This year's love affair with the slogan tee may have started with those 'We should all be feminists' t-shirts Maria Grazia Chiuri sent down Dior's Spring/Summer 2017 runway, but people have been besotted with the statement tee for decades and decades.
Just another '90s throwback? It's not that simple. The slogan tee has allowed people to not-so-subtly shout their beliefs out into the world since the swingin' '60s' social unrest, tracing its trail of letters back to the doorstep of a shop called Mr. Freedom perched on King's Road in Chelsea.
The '70s saw purveyor of politically-charged punk Vivienne Westwood take the trend a notch higher, but it was in the '80s that Katharine Hamnett shook hands with then Prime Minister Margaret Thatcher while wearing a t-shirt that read '58% don't want Pershing', an anti-nuclear statement.
Katharine spoke for an entire generation, and her stunt made those tees the decade's unrivaled must-haves. "I wanted to put a really large message on T-shirts that could be read from 20 or 30 feet away," Katharine told The Guardian in 2009. "Slogans work on so many different levels; they're almost subliminal.

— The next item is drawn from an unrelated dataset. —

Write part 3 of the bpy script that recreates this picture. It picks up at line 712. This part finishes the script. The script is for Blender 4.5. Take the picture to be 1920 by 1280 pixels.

They're also a way of people aligning themselves to a cause. They're tribal. Wearing one is like branding yourself."
The statement tee is representative of a sartorial meeting of minds; politically-driven or not, you're free to wear whatever it is you want to say. Take House of Holland's 2006 drop, for example: a slew of irreverent slogan shirts emblazoned with tongue-in-cheek phrases like "do me daily Christopher Bailey," "cause me pain Hedi Slimane," and "flick yer bean for Agyness Deyn."
That fleet of tees became so synonymous with the brand that in 2016, Henry Holland had models strut the catwalk in 'Let's breed Bella Hadid,' 'Give us a toss Karlie Kloss,' and 'I'm yours for a tenner Kendall Jenner'—updated, modern-day revamps of the originals. "Hamnett's t-shirts were very much about an ethical message," he said when the first collection of shirts dropped 11 years ago. "Mine are much more a bit of fun...a way for the fashion industry to laugh at itself."
Aaand that leads us back to today. Those now-iconic tees outshined even the most intricate tulle frocks at Dior, but we're not even puzzled: if all could go right in the world, power would trump pretty any day.
So what exactly is a fashion statement in 2017? Answer: plastering your advocacy clean across your chest—but, take note that it only counts if you walk your talk.